Charles Barkley has made it clear where he stands on the all-time NBA hierarchy. Again.
On an appearance on Philadelphia’s 97.5 The Fanatic, Barkley ranked his top three players ever: Michael Jordan first, Kobe Bryant second, and LeBron James third. The reasoning wasn’t about rings or stats. It was about personality. And what separates the top two from LeBron, according to Barkley, is a certain edge.
“The three best basketball players I’ve ever seen in order: Michael Jordan, Kobe Bryant, and LeBron James,” Barkley said. “I’ll tell you guys the difference. Nobody ever said Michael Jordan and Kobe Bryant was a nice guy. Now, LeBron’s a nice guy. Michael and Kobe, they want to kill you at all costs. That’s what separates them. Everybody likes LeBron, he’s a nice man. He’s a great, great basketball player. But them other two guys, they were fanatics. They were dangerous.”

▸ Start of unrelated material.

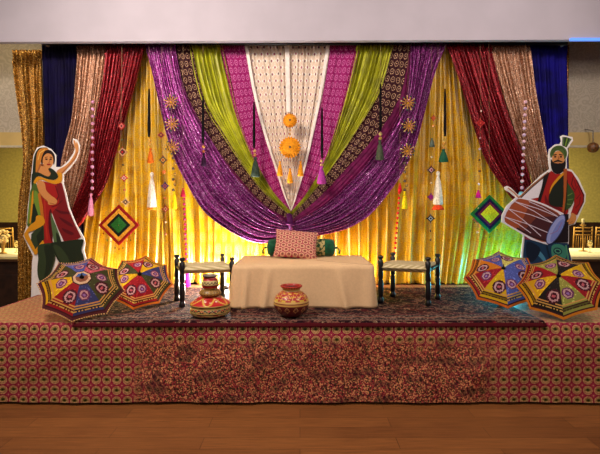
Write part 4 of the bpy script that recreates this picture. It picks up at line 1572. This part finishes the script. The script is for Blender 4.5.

And if you think he was done, he wasn’t.
“Michael was dangerous. He wanted to win at all costs. He didn’t worry about friends. And Kobe was the same way. He didn’t care about his Laker teammates, him and Shaq fought all the time.”
Barkley never backed down from the comparison game
He’s been saying this for years. Barkley has always put Jordan and Bryant ahead of LeBron, and he’s never been shy about telling you why. The difference, in his mind, is a killer instinct that James just doesn’t show the same way. That doesn’t mean Barkley thinks LeBron is soft. He’s called him a great player over and over. But in Barkley’s world, there’s a difference between being great and being feared.
Jordan’s competitiveness is legendary. He basically made a career out of taking things personally and then destroying whoever crossed him. Bryant modeled his entire approach on that same mentality. Mamba Mentality wasn’t just a brand. It was a real, obsessive drive to dominate every possession, every game, every season. LeBron, on the other hand, has built a reputation as a leader who lifts teammates up rather than tearing them down. He’s the guy who throws birthday parties for his teammates and runs a media company that amplifies positive stories. Barkley sees that as a weakness when stacked against Jordan and Bryant.
Barkley himself was never exactly a “nice guy” on the court. He was called the Round Mound of Rebound, sure, but he also threw a guy through a plate-glass window during a fight in a bar. He’s not exactly a neutral observer here. He’s someone who knows what it takes to play with an edge, even if he never won a ring doing it.
So where does this leave LeBron? He’s still chasing rings and adding to his legacy. He’s still one of the most popular athletes on the planet. But in Barkley’s eyes, the gap between him and the two “killers” remains. And as long as Charles is talking, that debate isn’t going anywhere.